§ Description of the task:
Extract, from the listing that follows, each line containing the word "high".

§ Source material:
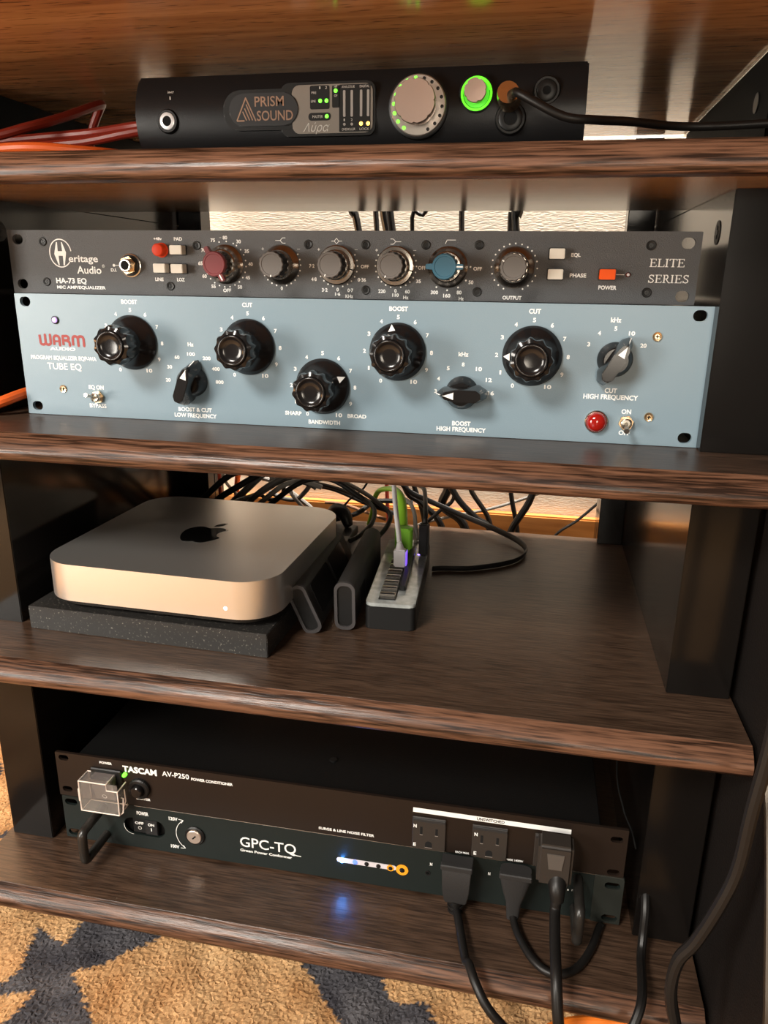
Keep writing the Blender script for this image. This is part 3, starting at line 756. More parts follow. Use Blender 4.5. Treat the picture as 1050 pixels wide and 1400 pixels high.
for cx, cz, w, h, r in [(235.8, 35.4, 12.4, 13.0, 1.0), (235.6, 24.8, 14.4, 4.4, 2), (246.0, 35.6, 4.8, 12.2, .8), (257.8, 29, 19.6, 26, .6)]:
    prism(bm, rrect(cx, cz, w, h, r, 3), -10.5, -10.75, 'y')
obj('display_windows', bm, M['black'], disp)
bm = bmesh.new()
for x in (251.3, 256.0, 261.8, 266.2): prism(bm, rrect(x, 31.6, 1.5, 14.5, .4, 2), -10.7, -10.95, 'y')
for x in (251.3, 256.0): prism(bm, circ(x, 20.2, .8, 12), -10.7, -10.95, 'y')
obj('level_meter', bm, mat('meter_grey', (.34, .31, .29), .4), disp)
bm = bmesh.new()
for s, x, z, w, h in [('1', 236, 40.6, .8, 1.4), ('2', 240, 40.6, 1.2, 1.4), ('PRE', 232.2, 38.0, 3, 1.3), ('LINE', 231.8, 33.4, 3, 1.3), ('MASTER', 234.4, 24.8, 6.6, 1.5), ('HP', 246, 41, 2, 1.3), ('ANALOGUE', 253.8, 40.7, 8, 1.3), ('DIGITAL', 264, 40.7, 6, 1.3),
    ('1', 251.3, 22.6, .7, 1.3), ('2', 256, 22.6, 1.1, 1.3), ('OVERKILLER', 254, 17.4, 8.4, 1.3), ('LOCK', 264, 17.4, 6, 1.3), ('OP', 246, 36, 2, 1.3), ('inst', 136, 42, 4.2, 2.0), ('1', 136, 38.2, .7, 2.0)]:
    text(bm, s, x, z, w, h, (-11.0 if x > 150 else yf(z) - .25), .0)
text(bm, 'Λύρα', 233.5, 18.8, 17, 4.6, -10.9, .0, .35)
tag(obj('printed_lettering', bm, mat('dim_white_print', (.55, .52, .48), .5), disp), kind='stuff')
led_g = mat('green_led', (.1, .8, .05), .3, emit=(.12, 1.0, .03), estr=2.6)
led_o = mat('amber_led', (.9, .5, .1), .3, emit=(1.0, .50, .08), estr=3.5)
bm = bmesh.new()
for x, z in [(236.1, 33.5), (240.1, 33.5), (240.2, 24.9), (245.9, 38.8)]: lathe(bm, [(1.15, -10.7), (1.0, -11.3), (.3, -11.6)], x, z, 14)
obj('green_lamp', bm, led_g, disp)
bm = bmesh.new()
for x in (261.8, 266.2): lathe(bm, [(1.15, -10.7), (1.0, -11.3), (.3, -11.6)], x, 20.4, 14)
obj('amber_lamp', bm, led_o, disp)
# instrument jack, headphone jacks
def jack(x, z, m, r1, r2, name):
    y = yf(z)
    bm = bmesh.new(); lathe(bm, [(r1 + 2.2, y + 3), (r1 + 2.2, y - .2), (r1 + 1.4, y - 1.4), (r1 + .2, y - 1.4), (r1, y + 1)], x, z, 36); o = obj(name, bm, M['black'], ly)
    bm = bmesh.new(); lathe(bm, [(r1, y + 1.5), (r1, y - 1.6), (r1 - .6, y - 2.0), (r2, y - 2.0), (r2, y + .5)], x, z, 36); obj('jack_ring', bm, m, o)
    bm = bmesh.new(); prism(bm, circ(x, z, r2 + .05, 24), y - .4, y - 1.6, 'y'); obj('jack_hole', bm, mat('deep_black', (0.002, 0.002, 0.002), .9), o)
jack(134.4, 24.6, mat('pale_jack_ring', (.9, .9, .92), .3, .3), 5.1, 3.0, 'instrument_jack')
jack(352.0, 21.5, M['black'], 7.0, 4.0, 'headphone_jack'); jack(372.0, 35.6, M['black'], 5.8, 2.4, 'headphone_jack')
# volume dial
vx, vz = 297.0, 29.2
bm = bmesh.new(); lathe(bm, [(18.2, -6), (18.2, -10.6), (17.2, -11.2)], vx, vz, 64); obj('dial_surround', bm, M['black'], ly)
bm = bmesh.new(); lathe(bm, [(16.8, -9), (16.8, -12.2), (16.2, -12.8), (11.0, -12.8)], vx, vz, 64); dial = obj('volume_dial', bm, mat('satin_silver', (.72, .66, .60), .3, .85), ly)
bm = bmesh.new(); lathe(bm, [(10.6, -11), (11.6, -16), (12.2, -24.5), (11.8, -25.4), (.4, -25.6)], vx, vz, 96, lambda a, k: 1 - (.06 * max(0, math.cos(8 * a) - .8) * 5 if k in (1, 2, 3) else 0)); obj('dial_knob', bm, mat('champagne_metal', (.50, .37, .31), .38, .7), dial)
bm = bmesh.new(); b2 = bmesh.new()
for a in range(0, 360, 20):
    if 250 < a < 290: continue
    lit = 95 < a <= 250
    aa = math.radians(a - 4)
    lathe(bm if lit else b2, [(1.05, -12.6), (1.0, -13.1), (.4, -13.2)], vx + 14.6 * math.cos(aa), vz + 14.6 * math.sin(aa), 14)
obj('level_lamp', bm, led_g, dial); obj('unlit_lamp', b2, M['black'], dial)
gx, gz = 331.4, 35.0
bm = bmesh.new(); lathe(bm, [(7.6, -5), (7.6, -9.9), (4, -9.9)], gx, gz, 48); gd = obj('headphone_dial', bm, mat('green_glow_ring', (.2, .8, .1), .25, emit=(.04, 1.0, .01), estr=.28), ly)
bm = bmesh.new(); lathe(bm, [(9.2, -5), (9.2, -10.2), (8.6, -10.6), (8.0, -10.2), (8.0, -8)], gx, gz, 48); obj('glow_ring', bm, mat('green_edge_glow', (.2, .8, .1), .3, emit=(.10, 1.0, .01), estr=1.1), gd)
bm = bmesh.new(); lathe(bm, [(10.6, -4), (10.6, -9.4), (9.4, -10.0), (9.25, -6)], gx, gz, 48); obj('dial_surround', bm, M['black'], gd)
bm = bmesh.new(); lathe(bm, [(5.2, -9), (5.6, -13), (6.6, -18.5), (6.3, -19.2), (.4, -19.4)], gx, gz, 64, lambda a, k: 1 - (.1 * max(0, math.cos(5 * a) - .8) * 5 if k in (2, 3) else 0)); obj('dial_knob', bm, mat('champagne_metal', (.50, .37, .31), .38, .7), gd)

# headphone plug and its cord
hp = empty('headphone_lead', (350.5, -10, 203.5), 'black headphone lead with a brass plug barrel, running right from the audio interface', 'cable')
bm = bmesh.new(); tube(bm, [(1.2, 4, -3), (1.2, -6, -2.4), (1.4, -12, -1.2)], 4.2, 18, 4); tube(bm, [(1.2, -4, -2.4), (-.2, -10, -.6), (.2, -15, .6)], 6.2, 20, 3); obj('plug_barrel', bm, M['gold'], hp)
bm = bmesh.new(); tube(bm, [(1.2, -12, -.5), (4, -22, -1.5), (8, -31, -4), (31, -35, -16), (48, -31, -17.6), (69, -12, -15.6), (95, 8, -15), (119, 11, -15), (152, 11, -14), (172, 12, -14)], 2.4, 12, 6); obj('cord', bm, M['rubber'], hp)

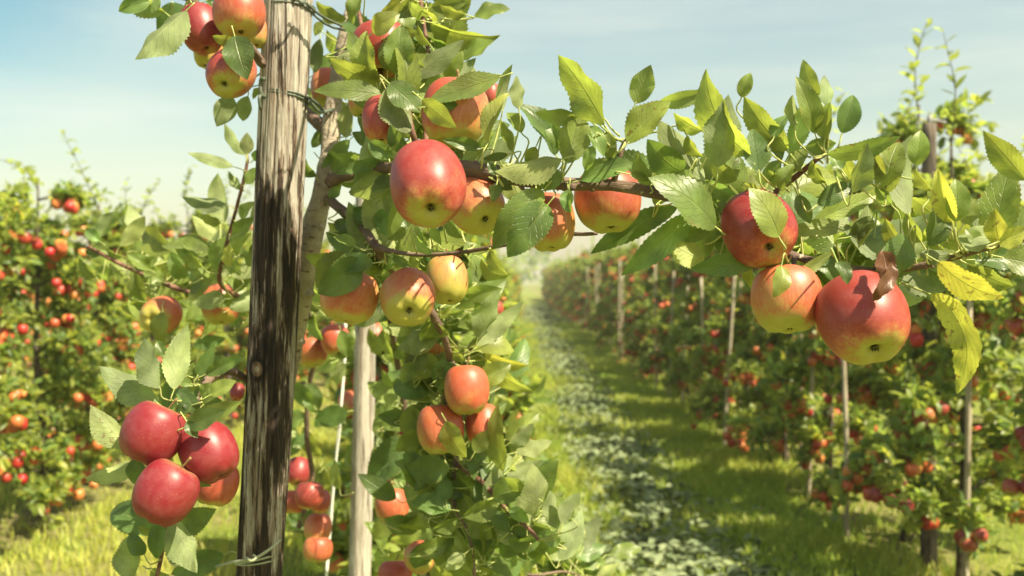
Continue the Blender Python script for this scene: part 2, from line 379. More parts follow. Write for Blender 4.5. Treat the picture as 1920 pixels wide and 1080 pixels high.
# ------------------------------------------------------------ ground
def gz(x,y): return 0.025*np.sin(x*1.3+1)*np.sin(y*.5)+0.02*np.sin(x*3.1)*np.cos(y*1.7)
def ground():
    m,nt=mat('orchard ground'); ln=nt.links; tcn=node(nt,'ShaderNodeTexCoord'); o=tcn.outputs['Object']
    n1=noise(nt,o,1.4,6,.6); n2=noise(nt,o,9,6,.7); n3=noise(nt,o,60,3,.7)
    c=mixc(nt,rng_(nt,n1,.35,.65),(.19,.25,.045),(.29,.31,.07))
    c=mixc(nt,rng_(nt,n2,.42,.70,0,.75),c,(.25,.22,.085))
    c=mixc(nt,rng_(nt,n3,.4,.62),c,(.12,.17,.03))
    # bare strips under the tree rows, one every 2.6 m
    sx=node(nt,'ShaderNodeSeparateXYZ'); ln.new(o,sx.inputs[0])
    q=math_(nt,'ABSOLUTE',math_(nt,'SUBTRACT',math_(nt,'FRACT',math_(nt,'ADD',math_(nt,'DIVIDE',math_(nt,'ADD',sx.outputs[0],.45),2.6),100.5)),.5))
    q=math_(nt,'ADD',q,math_(nt,'MULTIPLY',math_(nt,'SUBTRACT',n2,.5),.22))
    st=rng_(nt,q,.06,.17,.7,0)
    soil=mixc(nt,rng_(nt,n3,.35,.65),(.15,.12,.055),(.27,.25,.11))
    c=mixc(nt,math_(nt,'MULTIPLY',rng_(nt,sx.outputs[0],-1.0,-1.8,0,.6),rng_(nt,n1,.38,.58)),c,(.25,.215,.10)); c=mixc(nt,st,c,soil)
    out(nt,princ(nt,c,.95,.1,bump(nt,math_(nt,'ADD',n2,n3),.8,.03)))
    xs=np.concatenate([[-1500,-300,-80,-30],np.linspace(-14,14,113),[30,80,300,1500]]); ys=np.concatenate([[-60,-10],np.linspace(-2,60,125),[80,130,300,900,2500]])
    X,Y=np.meshgrid(xs,ys); Z=gz(X,Y)*(np.abs(X)<15)*(Y<61)
    V=np.stack([X,Y,Z],-1).reshape(-1,3); c=len(xs)
    F=np.array([(i*c+j,i*c+j+1,(i+1)*c+j+1,(i+1)*c+j) for i in range(len(ys)-1) for j in range(c-1)])
    mkobj('ground',mesh_np('ground',V,F,m),kind='structure')
ground()
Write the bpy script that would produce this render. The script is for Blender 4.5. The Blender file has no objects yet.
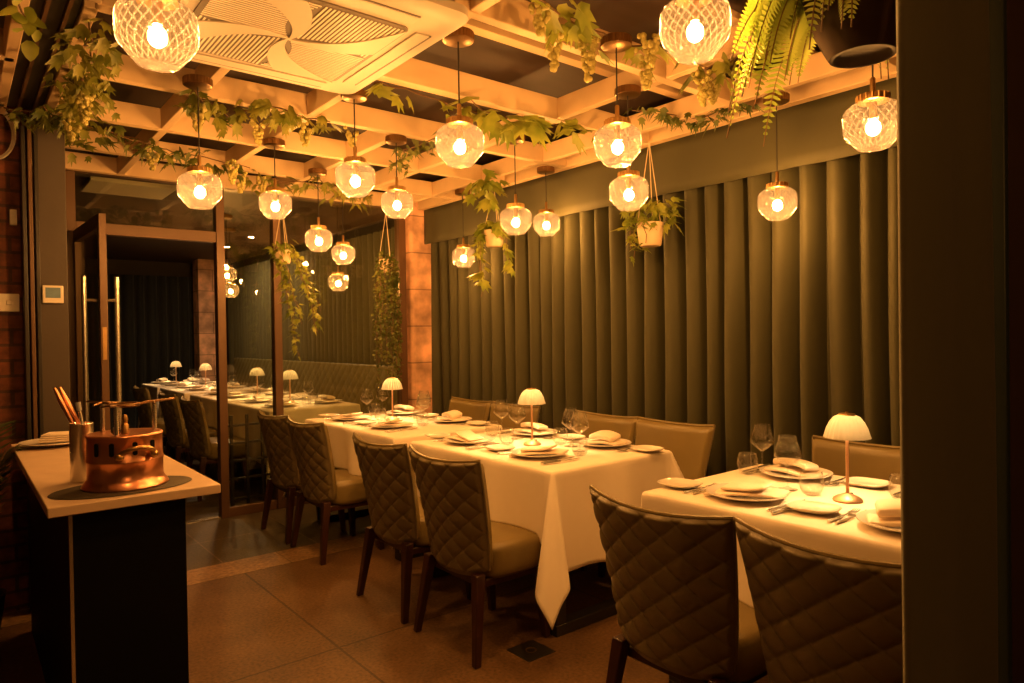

§ Full answer:
Keep writing the Blender script for this image. This is part 3, starting at line 756. More parts follow. Use Blender 4.5. Treat the picture as 1050 pixels wide and 1400 pixels high.
Continue the Blender Python script for this scene: part 2, from line 379. More parts follow. Write for Blender 4.5. Treat the picture as 1920 pixels wide and 1080 pixels high.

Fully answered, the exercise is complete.